The book was largely aimed at the working bookseller, particularly those who did not have access to a big reference library. It was used as the set book for the diploma in antiquarian bookselling at London University. I taught the course on Bookshop Practice, which was very informal and concentrated on the nuts and bolts of running a bookshop. Of course every bookshop is different, and I wanted to explain to the students that you make your shop what you are. Every bookshop takes on the character of the person running it. There were a lot of applications for the course from foreign students, because England was still considered as the centre of the old-style antiquarian book trade. But London University rather spiked it by asking such enormous fees from them.

[Leo Bernard] Philippa and I are both very sad that our style of bookselling hardly exists any more. When we bought the shop, the rent was £700 a year, and King’s Road was full of interesting little galleries and antique shops. There were also a lot of booksellers in Chelsea with shops, or working from home: Robin de Beaumont, John Boyle, the Harringtons, Richard von Hünersdorff, Francis Marsden, Peter Murray Hill, Julian Nangle, John Sims and Alan Thomas are names that come to mind. Some years after Alan’s death, his daughter offered us a big collection of his catalogues, which were works of art in themselves. We sold them mainly at the Chelsea Bookfair in aid of Trinity Hospice where Alan died. Nowadays there isn’t a single secondhand bookshop in King’s Road. If we were still there, the rent would be in the region of £60,000 a year.

Most of the little shops disappeared during the recession of the mid-’80s, when most of the shops in our parade were empty. Then Terence Conran arrived in the area and people began to realise that Chelsea was coming up again. Gradually all the empty premises were taken over by expensive designer shops. Issey Miyake, a Japanese fashion designer, now occupies our shop.

We liked to think of ourselves as the top of the second division of booksellers (this was before Premiership days). But increasingly the middle has disappeared from the trade. You still have the Simon Finchs and the Bernard Shaperos of this world – extremely able and successful fellows. And you still have more modest businesses outside London, where overheads are lower. But the area that we occupied has all but disappeared.

Although the overheads largely prompted us to leave Chelsea, we were also finding the journey to and from our home in Totteridge increasingly tiring. It’s about eighteen miles cross country and got a bit much six days a week.

But we have by no means given up bookselling. We exhibit at Biblion, which also means that our stock is accessible on the Internet. We are very fortunate in having a handful of old established customers who have been close to us for years and still want us to represent them in the sale rooms. Philippa is delighted to have more time to spend working in the garden. When people ask how we are getting on, I like to tell them the story of the elderly Oxford don, who was stopped in the street by a friend and asked if he was enjoying retirement. ‘Well, I miss the vaca- tions’. There’s a great deal of truth in that.

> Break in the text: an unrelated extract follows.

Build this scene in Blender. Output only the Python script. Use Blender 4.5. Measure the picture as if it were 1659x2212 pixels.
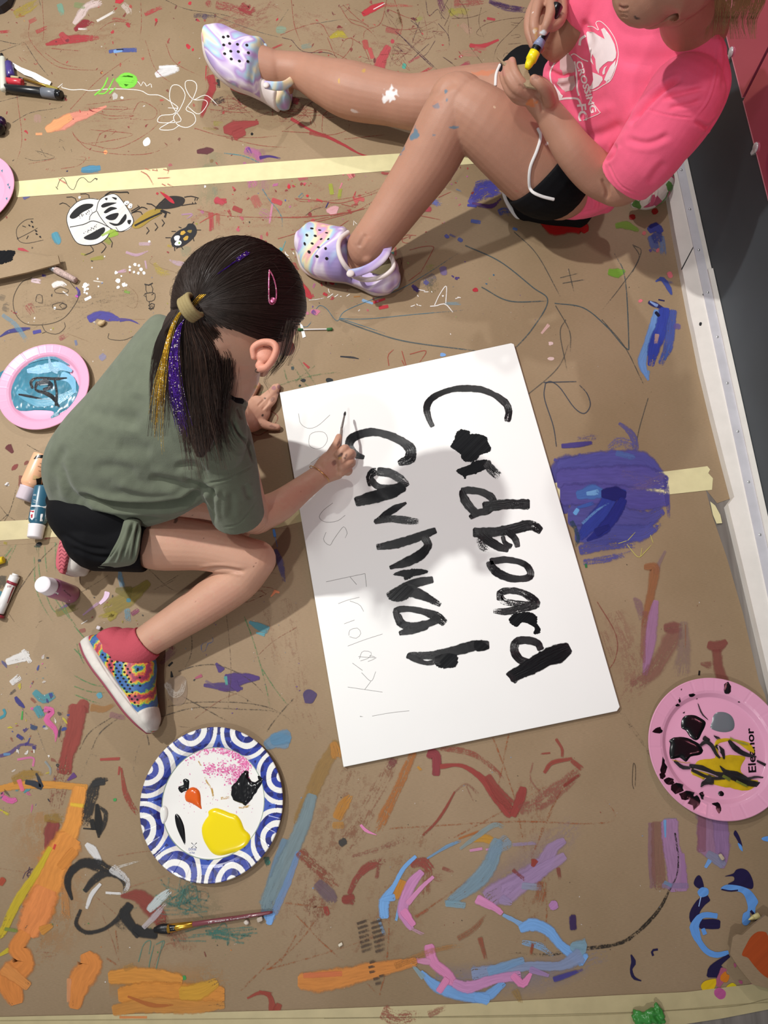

Interviewed for the Bookdealer in May 2001


On 15 September 2003, Leo died after a short illness. We had continued to buy and sell books from home after we left King’s Road, missing the friendship and bustle of the shop, but enjoying the peace and quiet of Totteridge. Leo’s colleagues and friends in the book trade have spoken of the warmth and affection they had felt for him and for his old-fashioned bookselling ways. I hope that Chelsea Rare Books will continue in a modest way to represent Leo’s attitude to the trade.